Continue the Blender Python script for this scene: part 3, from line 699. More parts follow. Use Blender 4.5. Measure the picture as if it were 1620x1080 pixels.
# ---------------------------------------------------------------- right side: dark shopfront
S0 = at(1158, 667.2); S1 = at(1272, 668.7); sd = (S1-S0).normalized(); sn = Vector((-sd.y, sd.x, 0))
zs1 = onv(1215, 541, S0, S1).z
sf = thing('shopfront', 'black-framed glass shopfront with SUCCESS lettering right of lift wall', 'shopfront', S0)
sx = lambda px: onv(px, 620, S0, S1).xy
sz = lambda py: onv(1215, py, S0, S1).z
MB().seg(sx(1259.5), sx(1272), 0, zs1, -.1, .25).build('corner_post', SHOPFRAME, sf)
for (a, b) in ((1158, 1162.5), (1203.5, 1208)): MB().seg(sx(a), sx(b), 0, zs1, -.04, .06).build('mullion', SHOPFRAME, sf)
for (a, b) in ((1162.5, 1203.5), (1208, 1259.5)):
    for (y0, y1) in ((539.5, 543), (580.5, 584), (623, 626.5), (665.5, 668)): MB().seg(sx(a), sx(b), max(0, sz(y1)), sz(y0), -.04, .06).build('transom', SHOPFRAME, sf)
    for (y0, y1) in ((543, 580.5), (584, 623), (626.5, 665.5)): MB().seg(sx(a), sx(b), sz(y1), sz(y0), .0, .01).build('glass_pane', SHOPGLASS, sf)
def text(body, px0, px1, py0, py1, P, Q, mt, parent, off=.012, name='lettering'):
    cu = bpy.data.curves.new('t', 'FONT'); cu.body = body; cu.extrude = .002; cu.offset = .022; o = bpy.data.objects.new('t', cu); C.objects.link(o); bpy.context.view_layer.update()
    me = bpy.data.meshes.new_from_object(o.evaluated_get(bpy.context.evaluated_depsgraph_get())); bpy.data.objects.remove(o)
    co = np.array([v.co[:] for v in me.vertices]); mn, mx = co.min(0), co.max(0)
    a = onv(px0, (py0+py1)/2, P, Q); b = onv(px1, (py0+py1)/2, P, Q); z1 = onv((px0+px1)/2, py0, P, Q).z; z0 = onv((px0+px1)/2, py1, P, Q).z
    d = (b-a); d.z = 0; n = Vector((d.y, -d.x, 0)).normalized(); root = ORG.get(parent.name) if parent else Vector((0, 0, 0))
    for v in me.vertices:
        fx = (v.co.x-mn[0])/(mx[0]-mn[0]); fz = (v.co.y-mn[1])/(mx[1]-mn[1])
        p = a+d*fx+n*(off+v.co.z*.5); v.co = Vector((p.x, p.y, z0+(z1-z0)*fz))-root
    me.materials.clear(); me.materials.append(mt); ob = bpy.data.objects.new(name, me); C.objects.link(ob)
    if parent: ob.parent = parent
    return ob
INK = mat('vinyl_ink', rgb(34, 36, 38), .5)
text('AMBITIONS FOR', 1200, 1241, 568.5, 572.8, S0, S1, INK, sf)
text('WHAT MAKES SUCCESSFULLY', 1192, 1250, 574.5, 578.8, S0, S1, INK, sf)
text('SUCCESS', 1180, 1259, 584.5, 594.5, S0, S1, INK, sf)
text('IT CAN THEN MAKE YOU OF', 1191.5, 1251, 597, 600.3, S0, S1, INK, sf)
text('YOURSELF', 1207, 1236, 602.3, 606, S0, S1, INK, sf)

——

Reproduce the full listing above, character for character.

Continue the Blender Python script for this scene: part 3, from line 699. More parts follow. Use Blender 4.5. Measure the picture as if it were 1620x1080 pixels.
# ---------------------------------------------------------------- right side: dark shopfront
S0 = at(1158, 667.2); S1 = at(1272, 668.7); sd = (S1-S0).normalized(); sn = Vector((-sd.y, sd.x, 0))
zs1 = onv(1215, 541, S0, S1).z
sf = thing('shopfront', 'black-framed glass shopfront with SUCCESS lettering right of lift wall', 'shopfront', S0)
sx = lambda px: onv(px, 620, S0, S1).xy
sz = lambda py: onv(1215, py, S0, S1).z
MB().seg(sx(1259.5), sx(1272), 0, zs1, -.1, .25).build('corner_post', SHOPFRAME, sf)
for (a, b) in ((1158, 1162.5), (1203.5, 1208)): MB().seg(sx(a), sx(b), 0, zs1, -.04, .06).build('mullion', SHOPFRAME, sf)
for (a, b) in ((1162.5, 1203.5), (1208, 1259.5)):
    for (y0, y1) in ((539.5, 543), (580.5, 584), (623, 626.5), (665.5, 668)): MB().seg(sx(a), sx(b), max(0, sz(y1)), sz(y0), -.04, .06).build('transom', SHOPFRAME, sf)
    for (y0, y1) in ((543, 580.5), (584, 623), (626.5, 665.5)): MB().seg(sx(a), sx(b), sz(y1), sz(y0), .0, .01).build('glass_pane', SHOPGLASS, sf)
def text(body, px0, px1, py0, py1, P, Q, mt, parent, off=.012, name='lettering'):
    cu = bpy.data.curves.new('t', 'FONT'); cu.body = body; cu.extrude = .002; cu.offset = .022; o = bpy.data.objects.new('t', cu); C.objects.link(o); bpy.context.view_layer.update()
    me = bpy.data.meshes.new_from_object(o.evaluated_get(bpy.context.evaluated_depsgraph_get())); bpy.data.objects.remove(o)
    co = np.array([v.co[:] for v in me.vertices]); mn, mx = co.min(0), co.max(0)
    a = onv(px0, (py0+py1)/2, P, Q); b = onv(px1, (py0+py1)/2, P, Q); z1 = onv((px0+px1)/2, py0, P, Q).z; z0 = onv((px0+px1)/2, py1, P, Q).z
    d = (b-a); d.z = 0; n = Vector((d.y, -d.x, 0)).normalized(); root = ORG.get(parent.name) if parent else Vector((0, 0, 0))
    for v in me.vertices:
        fx = (v.co.x-mn[0])/(mx[0]-mn[0]); fz = (v.co.y-mn[1])/(mx[1]-mn[1])
        p = a+d*fx+n*(off+v.co.z*.5); v.co = Vector((p.x, p.y, z0+(z1-z0)*fz))-root
    me.materials.clear(); me.materials.append(mt); ob = bpy.data.objects.new(name, me); C.objects.link(ob)
    if parent: ob.parent = parent
    return ob
INK = mat('vinyl_ink', rgb(34, 36, 38), .5)
text('AMBITIONS FOR', 1200, 1241, 568.5, 572.8, S0, S1, INK, sf)
text('WHAT MAKES SUCCESSFULLY', 1192, 1250, 574.5, 578.8, S0, S1, INK, sf)
text('SUCCESS', 1180, 1259, 584.5, 594.5, S0, S1, INK, sf)
text('IT CAN THEN MAKE YOU OF', 1191.5, 1251, 597, 600.3, S0, S1, INK, sf)
text('YOURSELF', 1207, 1236, 602.3, 606, S0, S1, INK, sf)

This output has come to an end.